Mehrfach hat die UAW versucht, auch in Chattanooga einen Fuß in die Tür zu bekommen. Im traditionell republikanischen Süden der USA ist das nicht einfach. Bei der letzten Abstimmung im Juni 2019 stimmten 776 Beschäftigte für eine gemeinsame Vertretung. Eine knappe Mehrheit von 833 Mitarbeitenden lehnte sie ab. Offiziell war die Werksleitung in dem Konflikt neutral. Tatsächlich, berichtet Cochran, gebe es keine Diskriminierung. Während der Kampagne aber wurden Betriebsversammlungen angesetzt, bei denen gewerkschaftskritische Politiker referierten. Auch wurde die Abstimmung über Wochen hinausgezögert. „So ging das Momentum verloren“, erklärt der UAW-Chef die Niederlage.
Der Arbeitsmarkt der Region ist leer gefegt
Eigentlich müsste die Position der Beschäftigten derzeit so stark wie lange nicht sein. Bei einer Erwerbslosenquote um 3 Prozent ist der Arbeitsmarkt in der Region nämlich so gut wie leer gefegt. Volkswagen lockt mit einer Einstellungsprämie von 3000 Dollar und hat die Gehälter angehoben. Der Einstiegsstundenlohn liegt nun bei 19,40 Dollar. Mit Zulagen kommt man in der Nachtschicht auf 24,40 Dollar. Trotzdem fällt es dem Unternehmen schwer, die 1000 neuen Stellen zu besetzen. Mittelfristig könnte die Personalnot die Expansion ebenso bremsen wie unvorhersehbare Engpässe bei den Zulieferern.

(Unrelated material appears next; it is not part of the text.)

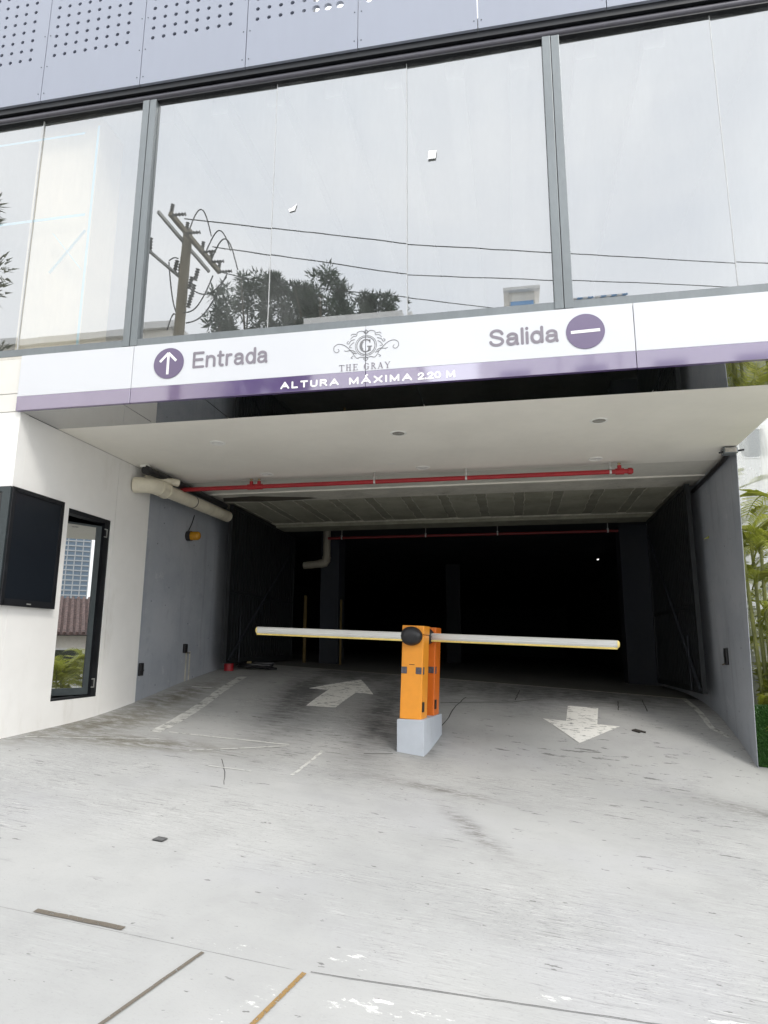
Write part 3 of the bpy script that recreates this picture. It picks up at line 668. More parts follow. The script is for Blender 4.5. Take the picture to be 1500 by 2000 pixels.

Doch solche Sorgen wischt VW-Chef Keogh, ein begnadeter Verkäufer, lächelnd beiseite. Unter seiner Führung hat der Autokonzern zuletzt in den USA erstmals seit zehn Jahren schwarze Zahlen geschrieben. Der Dieselskandal scheint vergessen. Inzwischen ärgern sich die Kunden vor allem über die extrem langen Lieferzeiten der begehrten Elektromodelle: Bis mindestens zum Ende diesen Jahres ist der ID.4 in Amerika ausverkauft.